Grając kontrakt bezatutowy złapanie damy pik staje się koniecznością nie mówiąc już o damie trefl. Krótko mówiąc, widząc te dwie ręce, wygląda, że kontrakt pikowy jest lepszy, chociaż poszukując dobrego zapisu można zaryzykować 3NT. A oto co się stało w rzeczywistości. Najpierw całe rozdanie:
♠ D 4 | ||
♥ K D 5 | ||
♦ 6 5 3 | ||
♣ 10 8 4 3 2 | ||
♠ K 10 8 7 | ![]() |
♠ A W 6 5 3 |
♥ A W 10 7 | ♥ 8 6 4 | |
♦ D W 7 | ♦ K 2 | |
♣ A W | ♣ K 9 6 | |
♠ 9 2 | ||
♥ 9 3 2 | ||
♦ A 10 9 8 4 | ||
♣ D 7 5 |
Tak zwani „mądrajcy”, patrząc na rozdanie orzekają; „nie ma wistu po którym rozgrywający weźmie mniej niż lew 11”, no i mają rację, tyle, że te lew 11 trzeba wziąć. Jak sobie radzili z tym gracze to popatrzmy, dodam tylko, że grało się na dziewięciu stołach.
Typowa licytacja to:
W | N | E | S |
1NT | pas | 2♥ | pas |
3♠ | pas | 4♠ | pas |
pas | pas |
Była nawet próba z pozycji E ruszenia do przodu, a mianowicie po 3♠, ten zalicytował 4♣ no ale po 4♥ partnera wrócił na piki. Ale była też i niemrawa licytacja a mianowicie:
W | N | E | S |
1NT | pas | 2♥ | pas |
2♠? | pas | 3♠ | pas |
4♠ | pas | pas | pas |
No i niezależnie od wistu, a te były różne; kierowy, karowy, treflowy, zdarzył się też i wist pikowy, wszyscy rozgrywający (no prawie wszyscy) jakoś tę damę atutową łowili. Łatwo było tym, którzy rozpoczynali atutowanie od zagrania króla z ręki bo w drugiej lewie dama wyskakiwała sama. Ale byli też i tacy, którzy zaczynali atutowanie od zagrania ze stołu asa, ale w lewie następnej, stawiając króla z ręki też dawali sobie radę biorąc owe lew 11.

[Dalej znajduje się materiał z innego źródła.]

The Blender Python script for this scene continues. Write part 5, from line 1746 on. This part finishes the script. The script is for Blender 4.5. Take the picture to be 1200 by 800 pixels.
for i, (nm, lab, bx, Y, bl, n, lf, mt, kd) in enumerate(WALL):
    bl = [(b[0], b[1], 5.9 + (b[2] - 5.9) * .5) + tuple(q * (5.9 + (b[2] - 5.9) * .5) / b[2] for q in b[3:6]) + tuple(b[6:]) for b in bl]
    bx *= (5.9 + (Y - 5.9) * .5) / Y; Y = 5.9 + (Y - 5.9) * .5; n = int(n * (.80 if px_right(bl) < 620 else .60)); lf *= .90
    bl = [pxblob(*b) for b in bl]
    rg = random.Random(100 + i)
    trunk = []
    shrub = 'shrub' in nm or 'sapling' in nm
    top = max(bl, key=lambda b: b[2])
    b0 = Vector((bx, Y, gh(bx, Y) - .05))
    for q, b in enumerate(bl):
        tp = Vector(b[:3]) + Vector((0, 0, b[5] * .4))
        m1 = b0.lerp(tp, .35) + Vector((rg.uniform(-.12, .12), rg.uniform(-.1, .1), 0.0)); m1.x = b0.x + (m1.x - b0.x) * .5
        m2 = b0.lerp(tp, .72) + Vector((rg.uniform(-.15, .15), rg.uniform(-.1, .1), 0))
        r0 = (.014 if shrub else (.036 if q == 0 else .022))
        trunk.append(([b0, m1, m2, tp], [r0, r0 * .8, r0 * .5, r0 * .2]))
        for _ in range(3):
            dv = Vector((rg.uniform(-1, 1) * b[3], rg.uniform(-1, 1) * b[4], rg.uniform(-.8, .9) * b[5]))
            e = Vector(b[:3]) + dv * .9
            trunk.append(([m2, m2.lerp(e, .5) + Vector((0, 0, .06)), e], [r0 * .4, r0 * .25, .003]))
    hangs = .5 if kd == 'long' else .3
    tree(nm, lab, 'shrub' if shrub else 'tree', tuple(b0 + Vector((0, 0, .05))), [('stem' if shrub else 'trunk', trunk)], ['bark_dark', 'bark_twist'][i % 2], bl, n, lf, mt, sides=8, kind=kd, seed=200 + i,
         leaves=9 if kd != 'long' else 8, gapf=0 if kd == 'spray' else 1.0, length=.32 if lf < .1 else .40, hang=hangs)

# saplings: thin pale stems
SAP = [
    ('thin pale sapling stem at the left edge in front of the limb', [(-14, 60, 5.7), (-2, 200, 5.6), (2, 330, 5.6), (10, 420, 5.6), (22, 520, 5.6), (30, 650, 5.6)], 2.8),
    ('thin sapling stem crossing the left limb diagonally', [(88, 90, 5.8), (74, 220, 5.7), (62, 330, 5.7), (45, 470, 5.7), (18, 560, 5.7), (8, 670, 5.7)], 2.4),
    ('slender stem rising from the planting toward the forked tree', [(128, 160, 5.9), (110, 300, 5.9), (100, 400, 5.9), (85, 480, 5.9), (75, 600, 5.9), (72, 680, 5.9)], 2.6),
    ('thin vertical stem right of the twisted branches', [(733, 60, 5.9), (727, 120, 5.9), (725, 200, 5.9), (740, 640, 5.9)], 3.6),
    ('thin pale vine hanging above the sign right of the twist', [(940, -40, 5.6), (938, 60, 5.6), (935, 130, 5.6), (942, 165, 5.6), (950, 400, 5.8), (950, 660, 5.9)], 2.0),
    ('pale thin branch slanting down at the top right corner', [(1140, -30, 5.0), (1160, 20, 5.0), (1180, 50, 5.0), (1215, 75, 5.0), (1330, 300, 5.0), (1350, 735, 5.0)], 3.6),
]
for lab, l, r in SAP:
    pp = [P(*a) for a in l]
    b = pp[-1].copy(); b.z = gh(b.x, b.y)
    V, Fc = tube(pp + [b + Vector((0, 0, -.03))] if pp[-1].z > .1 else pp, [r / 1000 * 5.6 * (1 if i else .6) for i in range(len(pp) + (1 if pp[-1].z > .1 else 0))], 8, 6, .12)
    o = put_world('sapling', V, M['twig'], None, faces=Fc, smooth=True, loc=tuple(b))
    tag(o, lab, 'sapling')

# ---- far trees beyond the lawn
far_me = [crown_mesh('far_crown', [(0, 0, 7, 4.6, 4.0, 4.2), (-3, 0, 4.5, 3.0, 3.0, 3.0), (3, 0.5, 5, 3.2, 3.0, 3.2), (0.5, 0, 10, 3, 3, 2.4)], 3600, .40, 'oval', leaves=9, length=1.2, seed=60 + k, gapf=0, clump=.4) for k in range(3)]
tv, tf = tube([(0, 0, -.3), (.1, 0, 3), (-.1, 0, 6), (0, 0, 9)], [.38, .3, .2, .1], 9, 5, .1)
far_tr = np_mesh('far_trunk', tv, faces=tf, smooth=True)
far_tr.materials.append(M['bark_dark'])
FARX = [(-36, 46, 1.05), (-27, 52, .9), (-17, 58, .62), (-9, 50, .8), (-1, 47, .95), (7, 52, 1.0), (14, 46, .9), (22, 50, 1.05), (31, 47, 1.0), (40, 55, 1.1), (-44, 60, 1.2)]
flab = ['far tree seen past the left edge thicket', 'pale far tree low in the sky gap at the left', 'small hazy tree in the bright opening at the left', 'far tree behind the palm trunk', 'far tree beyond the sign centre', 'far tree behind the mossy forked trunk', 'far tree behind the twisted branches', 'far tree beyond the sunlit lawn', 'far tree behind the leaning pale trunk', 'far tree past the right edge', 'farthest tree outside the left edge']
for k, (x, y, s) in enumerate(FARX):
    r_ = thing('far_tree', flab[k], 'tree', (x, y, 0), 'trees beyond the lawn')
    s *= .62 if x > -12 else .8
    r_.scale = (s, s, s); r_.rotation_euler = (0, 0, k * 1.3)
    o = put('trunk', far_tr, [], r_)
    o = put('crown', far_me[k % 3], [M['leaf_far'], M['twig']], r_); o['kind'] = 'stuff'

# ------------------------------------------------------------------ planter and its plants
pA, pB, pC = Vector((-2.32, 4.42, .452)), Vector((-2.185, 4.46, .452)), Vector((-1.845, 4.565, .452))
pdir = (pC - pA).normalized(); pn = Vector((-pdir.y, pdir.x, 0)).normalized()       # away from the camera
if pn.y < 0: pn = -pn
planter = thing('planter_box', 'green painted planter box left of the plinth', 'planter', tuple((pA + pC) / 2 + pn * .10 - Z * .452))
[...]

Nawet i para maksowiczów, po licytacji:
W | N | E | S |
1NT | pas | 2♥ | pas |
3♠ | pas | 3NT | pas |
pas | pas |
z damą pikową sobie poradziła, tyle, że skończyło się to i tak nieszczęśliwie pomimo sympatycznego wistu, bo treflowego. Rozgrywający bowiem, po trafieniu pików, zagrał raz karo do waleta a po ściągnięciu reszty pików, w powstałej końcówce:
♠ – | ||
♥ K D 5 | ||
♦ – | ||
♣ 10 4 3 | ||
♠ – | ![]() |
♠ – |
♥ A W 10 | ♥ 8 6 4 | |
♦ D 7 | ♦ K | |
♣ W | ♣ K 9 | |
♠ – | ||
♥ 9 | ||
♦ A 10 9 | ||
♣ 7 5 |
będąc w stole, zagrał kiera wstawiając z ręki 10, a N po dojściu na honor odmówił współpracy z rogrywającym i odwrócił w trefla. W efekcie, król trefl w stole ”poszedł kurzyć faję” i zamiast maksa WE dostali prawie zero. Prawie dlatego, iż na innym ze stołów rozgrywający, po wiście królem kier, zaimpasował damę pik, z tym, że nieskutecznie i pobrał lew 10.
O wyniku nawet nie ma co mówić. No a kto tego dokonał to już Wam nie powiem, musicie domyśleć się sami.
Na zakończenie jak zwykle, życzę udanych impasów, zwłaszcza tych ćwiczebnych.